Fortunately, in a world of millions of turtles, I can ALWAYS pick stories that involve Turtles biting things. There is a never-ending supply of them. The problem is that almost all of them involve some situation or context that explains why the turtle bit someone… and I need to put forth my narrative that this behavior is intrinsic to turtles independent of circumstances.

Tactic: False Reduction

False reduction to the rescue! I simply leave out, downplay or outright deny any circumstance or fact that might explain why that particular turtle bit that particular person. Strip away anything that might be relevant other than “turtle”, “frog” and “bites”. Nothing else really matters anyway right? By doing so I can much more easily supply the items needed for a potential cherry-pick.

Tactic: False Trend Citation

Once I have the pump primed on the drip feed I am almost done. After a little while my audience will no longer even need my help to cherry pick or perform the false reduction. Every new incident will be seen as part of a growing trend and even if they do realize that any specific incident doesn’t support my narrative? The will not consider that as a contradiction… worst case the simply discard it.
If I am caught actually falsifying or hiding facts during my reporting at this stage I can simply blame the turtles saying “well, with all these turtles biting people, you can see why I jumped to that conclusion!”
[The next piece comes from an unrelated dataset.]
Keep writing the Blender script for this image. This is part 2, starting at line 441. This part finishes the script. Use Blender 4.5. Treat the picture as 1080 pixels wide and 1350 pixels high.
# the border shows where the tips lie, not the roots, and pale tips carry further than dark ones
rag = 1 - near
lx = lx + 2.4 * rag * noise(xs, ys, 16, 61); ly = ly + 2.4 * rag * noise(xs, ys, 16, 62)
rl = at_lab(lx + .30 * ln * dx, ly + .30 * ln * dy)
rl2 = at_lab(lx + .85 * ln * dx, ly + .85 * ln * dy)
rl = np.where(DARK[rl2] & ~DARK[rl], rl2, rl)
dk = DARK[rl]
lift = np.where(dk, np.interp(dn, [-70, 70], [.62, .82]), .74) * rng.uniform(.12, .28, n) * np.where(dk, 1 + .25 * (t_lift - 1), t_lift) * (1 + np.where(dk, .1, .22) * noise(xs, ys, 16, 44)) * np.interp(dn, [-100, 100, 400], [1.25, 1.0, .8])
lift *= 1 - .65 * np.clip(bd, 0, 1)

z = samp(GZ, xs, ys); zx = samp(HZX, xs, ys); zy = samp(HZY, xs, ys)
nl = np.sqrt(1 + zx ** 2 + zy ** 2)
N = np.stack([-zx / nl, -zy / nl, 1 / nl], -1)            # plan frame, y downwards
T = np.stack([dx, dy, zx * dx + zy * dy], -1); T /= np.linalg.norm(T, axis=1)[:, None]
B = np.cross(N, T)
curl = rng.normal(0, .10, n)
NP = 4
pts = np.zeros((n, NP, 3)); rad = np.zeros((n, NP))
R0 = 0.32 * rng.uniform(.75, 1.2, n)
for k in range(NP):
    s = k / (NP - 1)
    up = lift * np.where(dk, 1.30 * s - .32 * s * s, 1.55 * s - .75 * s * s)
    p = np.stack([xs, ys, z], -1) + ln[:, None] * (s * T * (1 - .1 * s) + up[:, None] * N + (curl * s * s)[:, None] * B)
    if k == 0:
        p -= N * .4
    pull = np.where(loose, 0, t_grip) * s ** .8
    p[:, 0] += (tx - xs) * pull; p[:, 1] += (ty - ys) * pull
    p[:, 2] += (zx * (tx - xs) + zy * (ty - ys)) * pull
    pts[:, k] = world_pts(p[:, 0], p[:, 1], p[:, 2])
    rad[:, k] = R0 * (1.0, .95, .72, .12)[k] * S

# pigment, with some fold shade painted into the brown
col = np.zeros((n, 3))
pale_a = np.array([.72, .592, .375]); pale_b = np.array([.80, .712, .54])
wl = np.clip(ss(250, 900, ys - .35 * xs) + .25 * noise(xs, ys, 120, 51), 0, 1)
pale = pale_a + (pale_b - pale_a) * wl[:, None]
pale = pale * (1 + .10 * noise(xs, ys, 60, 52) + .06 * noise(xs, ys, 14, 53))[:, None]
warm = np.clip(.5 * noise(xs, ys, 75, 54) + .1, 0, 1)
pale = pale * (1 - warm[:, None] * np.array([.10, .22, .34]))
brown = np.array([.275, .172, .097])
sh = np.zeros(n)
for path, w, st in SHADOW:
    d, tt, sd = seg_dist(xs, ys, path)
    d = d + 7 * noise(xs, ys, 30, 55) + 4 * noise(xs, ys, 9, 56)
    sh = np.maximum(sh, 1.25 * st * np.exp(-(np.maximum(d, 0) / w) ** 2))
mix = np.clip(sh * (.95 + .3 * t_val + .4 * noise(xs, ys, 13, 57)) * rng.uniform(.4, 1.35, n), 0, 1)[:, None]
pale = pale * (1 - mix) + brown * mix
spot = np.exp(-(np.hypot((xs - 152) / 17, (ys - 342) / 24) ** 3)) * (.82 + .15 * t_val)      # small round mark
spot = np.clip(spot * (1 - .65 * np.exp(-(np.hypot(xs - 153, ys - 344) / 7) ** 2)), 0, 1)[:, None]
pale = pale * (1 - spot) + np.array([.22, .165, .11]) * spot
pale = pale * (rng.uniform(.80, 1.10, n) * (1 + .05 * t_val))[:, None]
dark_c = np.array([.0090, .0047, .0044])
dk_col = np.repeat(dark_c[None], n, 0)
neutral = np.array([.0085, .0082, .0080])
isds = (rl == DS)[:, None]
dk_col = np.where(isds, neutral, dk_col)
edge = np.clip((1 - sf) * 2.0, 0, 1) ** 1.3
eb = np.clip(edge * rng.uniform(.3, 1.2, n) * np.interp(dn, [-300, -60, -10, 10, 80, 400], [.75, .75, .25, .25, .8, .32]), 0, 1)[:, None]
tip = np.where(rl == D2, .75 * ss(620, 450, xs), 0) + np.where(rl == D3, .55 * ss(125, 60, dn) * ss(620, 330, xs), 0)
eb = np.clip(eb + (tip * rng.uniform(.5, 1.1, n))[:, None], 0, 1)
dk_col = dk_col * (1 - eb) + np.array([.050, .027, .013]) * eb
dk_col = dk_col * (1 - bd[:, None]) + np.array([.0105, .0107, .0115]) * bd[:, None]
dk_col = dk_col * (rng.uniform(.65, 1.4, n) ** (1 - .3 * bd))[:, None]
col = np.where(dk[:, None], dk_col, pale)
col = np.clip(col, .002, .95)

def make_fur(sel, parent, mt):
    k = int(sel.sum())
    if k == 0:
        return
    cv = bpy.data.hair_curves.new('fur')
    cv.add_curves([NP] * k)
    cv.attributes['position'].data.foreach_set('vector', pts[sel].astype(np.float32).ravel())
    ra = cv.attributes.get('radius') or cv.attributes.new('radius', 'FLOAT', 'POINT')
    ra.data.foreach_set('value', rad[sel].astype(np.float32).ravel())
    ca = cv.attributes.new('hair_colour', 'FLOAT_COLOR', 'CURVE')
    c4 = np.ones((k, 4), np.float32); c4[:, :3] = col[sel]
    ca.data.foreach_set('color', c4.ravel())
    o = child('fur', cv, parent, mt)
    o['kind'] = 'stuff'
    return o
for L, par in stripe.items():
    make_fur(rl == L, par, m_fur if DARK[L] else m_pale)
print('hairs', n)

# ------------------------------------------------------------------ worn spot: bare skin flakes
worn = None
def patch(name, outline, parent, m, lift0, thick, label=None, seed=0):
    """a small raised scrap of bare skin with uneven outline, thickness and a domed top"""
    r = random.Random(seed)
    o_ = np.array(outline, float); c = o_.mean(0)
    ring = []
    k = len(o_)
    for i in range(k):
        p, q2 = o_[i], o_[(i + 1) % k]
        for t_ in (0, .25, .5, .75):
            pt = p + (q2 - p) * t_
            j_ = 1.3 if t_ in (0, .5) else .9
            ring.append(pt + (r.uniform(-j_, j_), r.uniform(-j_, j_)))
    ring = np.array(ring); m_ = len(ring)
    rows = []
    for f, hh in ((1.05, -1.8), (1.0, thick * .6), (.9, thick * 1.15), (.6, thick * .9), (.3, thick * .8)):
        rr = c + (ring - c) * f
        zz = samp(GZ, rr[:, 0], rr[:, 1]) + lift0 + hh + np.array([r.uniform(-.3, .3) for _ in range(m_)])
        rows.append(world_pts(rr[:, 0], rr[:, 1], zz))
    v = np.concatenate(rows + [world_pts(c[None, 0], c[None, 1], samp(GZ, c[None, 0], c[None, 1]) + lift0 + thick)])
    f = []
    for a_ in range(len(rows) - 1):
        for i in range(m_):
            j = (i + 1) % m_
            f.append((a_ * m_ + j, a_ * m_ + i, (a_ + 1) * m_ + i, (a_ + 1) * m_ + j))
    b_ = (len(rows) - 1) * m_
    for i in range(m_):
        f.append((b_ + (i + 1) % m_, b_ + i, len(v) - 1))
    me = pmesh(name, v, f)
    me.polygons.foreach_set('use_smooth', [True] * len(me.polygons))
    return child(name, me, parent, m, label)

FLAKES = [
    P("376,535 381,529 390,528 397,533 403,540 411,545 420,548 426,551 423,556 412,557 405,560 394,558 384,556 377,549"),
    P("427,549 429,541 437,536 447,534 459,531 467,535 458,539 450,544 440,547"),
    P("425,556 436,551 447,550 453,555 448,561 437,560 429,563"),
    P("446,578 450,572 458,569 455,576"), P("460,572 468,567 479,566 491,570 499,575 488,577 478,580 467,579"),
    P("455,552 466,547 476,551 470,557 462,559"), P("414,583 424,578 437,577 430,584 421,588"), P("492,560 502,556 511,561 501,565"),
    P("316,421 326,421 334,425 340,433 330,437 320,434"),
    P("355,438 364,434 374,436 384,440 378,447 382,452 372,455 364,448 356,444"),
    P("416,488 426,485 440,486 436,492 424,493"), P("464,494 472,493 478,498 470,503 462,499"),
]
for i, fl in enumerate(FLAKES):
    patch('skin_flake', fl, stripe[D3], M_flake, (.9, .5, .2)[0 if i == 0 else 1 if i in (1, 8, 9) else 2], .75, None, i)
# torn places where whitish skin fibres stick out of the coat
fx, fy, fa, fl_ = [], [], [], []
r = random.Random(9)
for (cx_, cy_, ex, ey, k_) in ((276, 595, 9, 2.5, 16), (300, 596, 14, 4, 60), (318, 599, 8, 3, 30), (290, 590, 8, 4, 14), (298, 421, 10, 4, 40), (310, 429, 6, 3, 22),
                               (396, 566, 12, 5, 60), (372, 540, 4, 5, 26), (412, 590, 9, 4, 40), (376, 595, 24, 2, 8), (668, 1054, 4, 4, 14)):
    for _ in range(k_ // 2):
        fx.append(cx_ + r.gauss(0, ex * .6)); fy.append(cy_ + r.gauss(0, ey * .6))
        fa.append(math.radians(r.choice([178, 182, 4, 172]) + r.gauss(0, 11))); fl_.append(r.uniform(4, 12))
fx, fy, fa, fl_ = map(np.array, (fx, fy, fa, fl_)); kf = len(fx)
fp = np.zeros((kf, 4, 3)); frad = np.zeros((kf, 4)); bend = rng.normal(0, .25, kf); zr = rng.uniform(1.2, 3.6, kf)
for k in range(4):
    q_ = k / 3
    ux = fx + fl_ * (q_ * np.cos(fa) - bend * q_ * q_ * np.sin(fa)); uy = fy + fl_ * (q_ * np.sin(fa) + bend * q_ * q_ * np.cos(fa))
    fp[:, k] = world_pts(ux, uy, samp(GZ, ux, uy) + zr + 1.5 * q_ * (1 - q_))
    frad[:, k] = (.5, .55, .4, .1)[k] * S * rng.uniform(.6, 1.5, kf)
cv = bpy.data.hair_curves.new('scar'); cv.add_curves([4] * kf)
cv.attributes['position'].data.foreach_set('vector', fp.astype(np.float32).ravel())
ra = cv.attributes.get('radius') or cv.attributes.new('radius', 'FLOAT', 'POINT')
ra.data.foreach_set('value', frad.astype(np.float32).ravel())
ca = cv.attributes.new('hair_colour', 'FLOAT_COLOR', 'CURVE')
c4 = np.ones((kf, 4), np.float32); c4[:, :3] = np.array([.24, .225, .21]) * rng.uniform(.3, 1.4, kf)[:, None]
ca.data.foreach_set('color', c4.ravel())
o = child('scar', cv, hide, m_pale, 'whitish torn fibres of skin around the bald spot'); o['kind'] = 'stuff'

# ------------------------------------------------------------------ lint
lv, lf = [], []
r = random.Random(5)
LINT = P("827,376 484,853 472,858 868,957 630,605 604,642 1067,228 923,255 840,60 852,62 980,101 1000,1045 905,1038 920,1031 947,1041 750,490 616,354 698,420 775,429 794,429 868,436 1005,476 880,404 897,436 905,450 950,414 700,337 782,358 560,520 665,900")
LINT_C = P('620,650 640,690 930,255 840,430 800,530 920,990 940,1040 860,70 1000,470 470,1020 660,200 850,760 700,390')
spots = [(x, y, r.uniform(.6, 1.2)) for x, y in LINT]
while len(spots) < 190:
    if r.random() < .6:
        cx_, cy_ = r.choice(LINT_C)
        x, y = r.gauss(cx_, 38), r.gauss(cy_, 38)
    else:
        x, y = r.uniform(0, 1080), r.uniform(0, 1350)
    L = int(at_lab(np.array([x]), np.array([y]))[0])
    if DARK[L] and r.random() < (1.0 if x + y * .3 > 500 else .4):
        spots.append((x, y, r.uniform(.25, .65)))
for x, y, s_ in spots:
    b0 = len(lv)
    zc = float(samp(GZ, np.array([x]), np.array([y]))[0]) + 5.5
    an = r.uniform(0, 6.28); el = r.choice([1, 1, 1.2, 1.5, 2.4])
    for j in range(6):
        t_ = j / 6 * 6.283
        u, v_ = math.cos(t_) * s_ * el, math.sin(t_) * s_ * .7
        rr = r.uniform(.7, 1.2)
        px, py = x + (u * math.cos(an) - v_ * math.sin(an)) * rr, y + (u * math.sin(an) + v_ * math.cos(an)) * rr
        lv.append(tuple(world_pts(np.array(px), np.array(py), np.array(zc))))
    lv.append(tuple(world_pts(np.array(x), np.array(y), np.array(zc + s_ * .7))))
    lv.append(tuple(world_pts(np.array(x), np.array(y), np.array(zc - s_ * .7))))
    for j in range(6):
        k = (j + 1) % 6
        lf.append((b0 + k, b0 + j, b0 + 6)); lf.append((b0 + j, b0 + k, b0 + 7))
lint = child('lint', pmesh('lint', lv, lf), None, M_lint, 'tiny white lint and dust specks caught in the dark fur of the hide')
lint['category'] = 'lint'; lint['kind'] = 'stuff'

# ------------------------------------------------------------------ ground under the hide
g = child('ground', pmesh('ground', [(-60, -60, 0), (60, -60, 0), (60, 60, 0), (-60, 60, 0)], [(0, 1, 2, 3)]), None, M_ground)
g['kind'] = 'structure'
THESE TACTICS EASILY LEAD TO INCORRECT CONCLUSIONS

In short, everything you would come to believe about the violence of turtles and pacifistic nature of frogs would feel correct yet be absolutely wrong. The feeling (your intuition) will be so powerful that even when presented with statistical evidence that showed turtles do not, in fact, bite more often than frogs you will still believe it to be true. That statistical study is not wrapped up in a way that slides past your mental hygiene filters the way the false reality was – so it is simply not as sticky.

INSTANT EPIDEMIC OF INCREASINGLY VIOLENT TURTLES!
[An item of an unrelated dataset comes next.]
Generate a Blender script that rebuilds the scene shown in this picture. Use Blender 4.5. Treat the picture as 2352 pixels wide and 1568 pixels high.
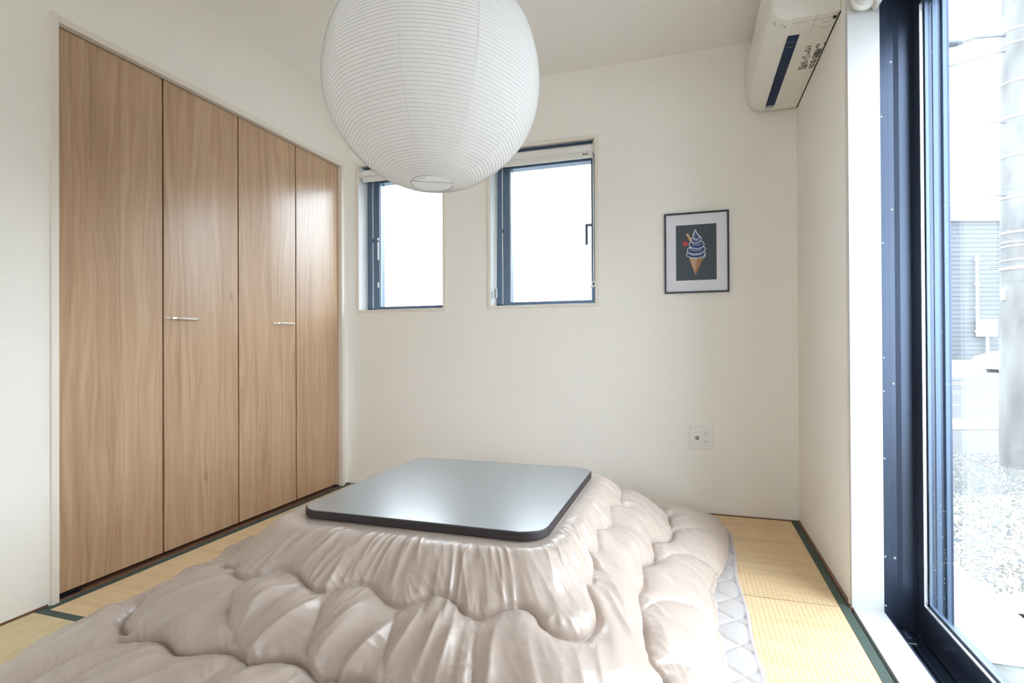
import bpy, bmesh, math, random
import numpy as np
from mathutils import Vector, Matrix

random.seed(7)
scn = bpy.context.scene
col = scn.collection
for o in list(bpy.data.objects):
    bpy.data.objects.remove(o)

# ------------------------------------------------------------------ camera
CAM_H = 0.88
cam_d = bpy.data.cameras.new('camera')
cam_d.sensor_width = 36.0
cam_d.lens = 1261.9 * 36.0 / 2352.0
cam_d.clip_start = 0.05
cam_d.clip_end = 300
cam = bpy.data.objects.new('camera', cam_d)
col.objects.link(cam)
yaw, pit, rol = (math.radians(v) for v in (-17.932, 0.286, -0.295))
fw = Vector((math.sin(yaw) * math.cos(pit), math.cos(yaw) * math.cos(pit), math.sin(pit)))
rt = Vector((math.cos(yaw), -math.sin(yaw), 0))
up = rt.cross(fw)
rt2 = rt * math.cos(rol) + up * math.sin(rol)
up2 = up * math.cos(rol) - rt * math.sin(rol)
m3 = Matrix((rt2, up2, -fw)).transposed()
cam.matrix_world = Matrix.Translation((0, 0, CAM_H)) @ m3.to_4x4()
scn.camera = cam

# ------------------------------------------------------------------ sky + exposure
SKY = 5.0
world = bpy.data.worlds.new('world')
scn.world = world
world.use_nodes = True
bg = world.node_tree.nodes['Background']
bg.inputs['Color'].default_value = (0.79, 0.905, 1.0, 1)
bg.inputs['Strength'].default_value = SKY
scn.view_settings.view_transform = 'Standard'
scn.view_settings.look = 'None'
scn.view_settings.exposure = 1.12
scn.view_settings.gamma = 1.0
scn.view_settings.use_curve_mapping = False
try:
    scn.cycles.max_bounces = 14
    scn.cycles.diffuse_bounces = 8
    scn.cycles.transparent_max_bounces = 16
    scn.cycles.sample_clamp_indirect = 6
except Exception:
    pass

# ------------------------------------------------------------------ materials
def srgb(r, g, b):
    def f(c):
        c = c / 255.0
        return c / 12.92 if c <= 0.04045 else ((c + 0.055) / 1.055) ** 2.4
    return (f(r), f(g), f(b), 1)

def new_mat(name):
    m = bpy.data.materials.new(name)
    m.use_nodes = True
    return m, m.node_tree, m.node_tree.nodes['Principled BSDF']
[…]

To deal with a complicated and often unknown world the human mind has evolved certain tenancies in how we look for patterns, how we reduce complexity. This is how racism is born by the way…. this same impulse to generalize from a fragmentary understanding and draw a conclusion that there is a common element between events that probably had none. Social media exists to engage us, and it turns out the way humans engage most strongly is exactly this pattern.

So as long as people are more than willing to take their fragmentary, wrong understanding of the world from social media and let it and reinforce their outrage by echoing it back and forth to each other idiotic violence will happen. It will radicalize terrorists. It will create riots. It will make people fearful. It will divide us. It will do that by taking otherwise good people and simply feeding them wrong information over and over. It will lead them to wrong conclusions, and false beliefs. And then they will ACT on those beliefs.

HOW TO STRENGTHEN YOUR DEFENSES

  • Discipline your thinking… rationality is not born of emotion.
  • Find primary sources for the things you read about. Look for the exact transcripts, read eyewitness reports and so on.
  • Look for the details in every situation.
  • Do not assume your friends / family / co-workers have done any of these things because often they have not. No one’s judgment should be substituted for your own.

As an exercise pick one social media story you see every day for a week and dive into it deeply. Go as far back as you can, find every detail available to you. When you have a complete understanding you can then look at the headlines from all across the media spectrum. You will start to see the narratives at work, how they push against each other and compete to define your view of the world around you.

Once you can evaluate the bias associated with how your information is presented you can then more get much more useful data from every source and use both that information and your knowledge of the bias to your advantage.